2Осенью 1904 года, вскоре после поступления в университет, Владислав удостоился долгожданного приглашения на очередную «среду» к Брюсову. Через кого было передано приглашение? Александр Брюсов сам не больно-то допускался на литературные собрания, проходившие у старшего брата, а Гофман уже был изгнан из рая. Сам Ходасевич описывает свое, если можно так выразиться, посвящение такими словами:
«Снимая пальто в передней, я услышал голос хозяина:
— Очень вероятно, что на каждый вопрос есть не один, а несколько истинных ответов, может быть — восемь.

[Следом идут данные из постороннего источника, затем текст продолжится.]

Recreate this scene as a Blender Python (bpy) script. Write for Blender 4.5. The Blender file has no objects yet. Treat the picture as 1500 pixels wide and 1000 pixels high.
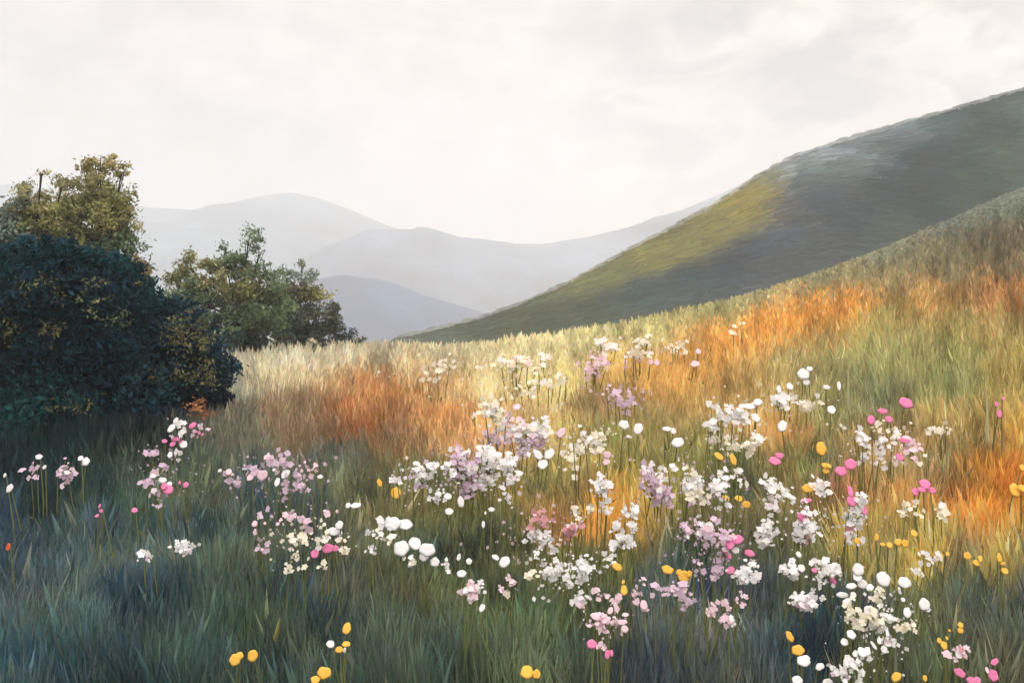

Утверждая одну истину, мы опрометчиво игнорируем еще целых семь.
Мысль эта очень взволновала одного из гостей, красивого голубоглазого студента с пушистыми светлыми волосами. Когда я входил в кабинет, студент летучей, танцующею походкой носился по комнате и говорил, охваченный радостным возбуждением, переходя с густого баса к тончайшему альту, то почти приседая, то подымаясь на цыпочки. Это был Андрей Белый. Я увидел его впервые в тот вечер. Другой гость, тоже студент, плотный, румяный брюнет, сидел в кресле, положив ногу на ногу. Он оказался С. М. Соловьевым. Больше гостей не было: „среды“ клонились уже к упадку.